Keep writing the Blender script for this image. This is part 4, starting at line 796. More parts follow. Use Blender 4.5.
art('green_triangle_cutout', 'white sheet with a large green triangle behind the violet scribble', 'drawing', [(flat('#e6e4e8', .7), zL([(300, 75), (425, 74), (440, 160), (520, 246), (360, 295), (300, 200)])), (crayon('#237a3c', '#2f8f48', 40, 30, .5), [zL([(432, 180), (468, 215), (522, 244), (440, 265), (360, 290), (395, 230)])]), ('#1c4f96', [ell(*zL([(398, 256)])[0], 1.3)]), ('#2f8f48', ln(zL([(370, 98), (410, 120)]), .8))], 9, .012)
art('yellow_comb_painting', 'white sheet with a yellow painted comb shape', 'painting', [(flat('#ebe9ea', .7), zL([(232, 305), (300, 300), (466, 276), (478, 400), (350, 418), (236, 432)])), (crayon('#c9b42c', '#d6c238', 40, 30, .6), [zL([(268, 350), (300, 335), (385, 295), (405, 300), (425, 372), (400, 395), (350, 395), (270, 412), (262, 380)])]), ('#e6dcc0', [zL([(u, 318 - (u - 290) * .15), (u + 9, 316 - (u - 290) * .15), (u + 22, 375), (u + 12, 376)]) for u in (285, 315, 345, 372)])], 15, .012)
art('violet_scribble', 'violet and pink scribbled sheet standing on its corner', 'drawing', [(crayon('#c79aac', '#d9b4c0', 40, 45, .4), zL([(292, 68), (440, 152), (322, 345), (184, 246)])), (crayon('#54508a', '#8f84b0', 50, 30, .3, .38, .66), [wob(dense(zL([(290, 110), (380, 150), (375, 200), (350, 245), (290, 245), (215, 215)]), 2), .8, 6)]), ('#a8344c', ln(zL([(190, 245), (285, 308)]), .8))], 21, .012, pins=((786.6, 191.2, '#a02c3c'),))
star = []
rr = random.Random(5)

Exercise
Write out the full listing exactly as given.

Written solution
Keep writing the Blender script for this image. This is part 4, starting at line 796. More parts follow. Use Blender 4.5.
art('green_triangle_cutout', 'white sheet with a large green triangle behind the violet scribble', 'drawing', [(flat('#e6e4e8', .7), zL([(300, 75), (425, 74), (440, 160), (520, 246), (360, 295), (300, 200)])), (crayon('#237a3c', '#2f8f48', 40, 30, .5), [zL([(432, 180), (468, 215), (522, 244), (440, 265), (360, 290), (395, 230)])]), ('#1c4f96', [ell(*zL([(398, 256)])[0], 1.3)]), ('#2f8f48', ln(zL([(370, 98), (410, 120)]), .8))], 9, .012)
art('yellow_comb_painting', 'white sheet with a yellow painted comb shape', 'painting', [(flat('#ebe9ea', .7), zL([(232, 305), (300, 300), (466, 276), (478, 400), (350, 418), (236, 432)])), (crayon('#c9b42c', '#d6c238', 40, 30, .6), [zL([(268, 350), (300, 335), (385, 295), (405, 300), (425, 372), (400, 395), (350, 395), (270, 412), (262, 380)])]), ('#e6dcc0', [zL([(u, 318 - (u - 290) * .15), (u + 9, 316 - (u - 290) * .15), (u + 22, 375), (u + 12, 376)]) for u in (285, 315, 345, 372)])], 15, .012)
art('violet_scribble', 'violet and pink scribbled sheet standing on its corner', 'drawing', [(crayon('#c79aac', '#d9b4c0', 40, 45, .4), zL([(292, 68), (440, 152), (322, 345), (184, 246)])), (crayon('#54508a', '#8f84b0', 50, 30, .3, .38, .66), [wob(dense(zL([(290, 110), (380, 150), (375, 200), (350, 245), (290, 245), (215, 215)]), 2), .8, 6)]), ('#a8344c', ln(zL([(190, 245), (285, 308)]), .8))], 21, .012, pins=((786.6, 191.2, '#a02c3c'),))
star = []
rr = random.Random(5)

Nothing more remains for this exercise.